Öğrencilerimize YKS tarihi açıklamasında yaşatılanlar ise ilk değildi. Salgın sürecinde eşit, ücretsiz ve ulaşılabilir olması gereken uzaktan eğitime erişim imkanını sağlayacak araçlar öğrencilerimize sağlanmadı. UNESCO’nun raporunda 900 bine yakın öğrencinin evinde bilgisayar olmadığı açıklandı. YÖK yoksulluğun eğitimdeki eşitsizliğin geldiği noktanın itirafı olarak uzaktan eğitime erişemeyen öğrencilere “kayıt dondurun” dedi.

MEB; 18 yaş altı sokağa çıkma yasağına karşılık meslek liselerinde ve çıraklık okullarındaki öğrencilerin patronların talebi doğrultusunda çalıştırılabilmesinin önünü açtı. Yurtları boşaltmak zorunda kalan öğrencilere ilişkin özel yurt ücretleri ödenmelidir görüşünü açıkladı. Salgında ekonomik sorunlar yaşayan ailelerin çocuklarının özel okullardan kamu okullarına geçişi MEB eliyle durduruldu.

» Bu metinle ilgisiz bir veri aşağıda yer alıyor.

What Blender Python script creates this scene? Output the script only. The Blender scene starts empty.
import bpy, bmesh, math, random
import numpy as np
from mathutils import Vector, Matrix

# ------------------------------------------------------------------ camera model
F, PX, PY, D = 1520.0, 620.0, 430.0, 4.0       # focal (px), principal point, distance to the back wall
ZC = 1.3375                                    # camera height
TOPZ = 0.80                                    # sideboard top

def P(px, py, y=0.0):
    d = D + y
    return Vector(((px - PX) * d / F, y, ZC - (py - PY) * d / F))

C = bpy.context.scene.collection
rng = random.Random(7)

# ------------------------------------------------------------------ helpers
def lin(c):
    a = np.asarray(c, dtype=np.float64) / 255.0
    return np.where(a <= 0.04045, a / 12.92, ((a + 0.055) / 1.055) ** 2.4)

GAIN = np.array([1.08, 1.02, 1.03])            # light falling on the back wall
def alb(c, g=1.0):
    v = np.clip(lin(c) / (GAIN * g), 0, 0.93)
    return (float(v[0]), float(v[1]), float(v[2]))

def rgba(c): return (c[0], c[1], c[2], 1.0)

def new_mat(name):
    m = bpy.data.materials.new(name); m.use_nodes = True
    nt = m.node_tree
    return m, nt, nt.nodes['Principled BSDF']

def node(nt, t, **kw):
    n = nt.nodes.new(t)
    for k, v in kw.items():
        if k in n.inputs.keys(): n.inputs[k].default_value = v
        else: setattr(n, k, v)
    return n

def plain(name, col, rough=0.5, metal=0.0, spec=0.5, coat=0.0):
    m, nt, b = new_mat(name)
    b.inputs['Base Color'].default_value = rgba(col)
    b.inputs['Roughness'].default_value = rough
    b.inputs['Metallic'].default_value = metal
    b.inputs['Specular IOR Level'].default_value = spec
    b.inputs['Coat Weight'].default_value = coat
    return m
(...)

Tüm bu yaşanılanlar bizim için şaşırtıcı mıydı? Siyasi iktidarın yaşamsal meselesiydi gençlerin, çocukların eğitim hakkına, yaşam hakkına rağmen alınan bu kararlar...

Koronadan sonra hiçbir şey eskisi olmayacak cümlesinin pratiğini örgütlemektir aslolan... Gençler YKS tarihinin öne alınmaması için, gelecekleri için bir ses yükseltti. Bu ses bireyciliğin kutsandığı neoliberalizme kolektif bir karşı çıkıştı. Emeğimiz oyuncağınız değildir, sandıkta görüşeceğiz diyerek antidemokratik işleyişe ilişkin itirazdı, isyandı.

Haklılar... Bu YKS kararını gençler unutmayacak. Hiçbir şey eskisi gibi olmayacak...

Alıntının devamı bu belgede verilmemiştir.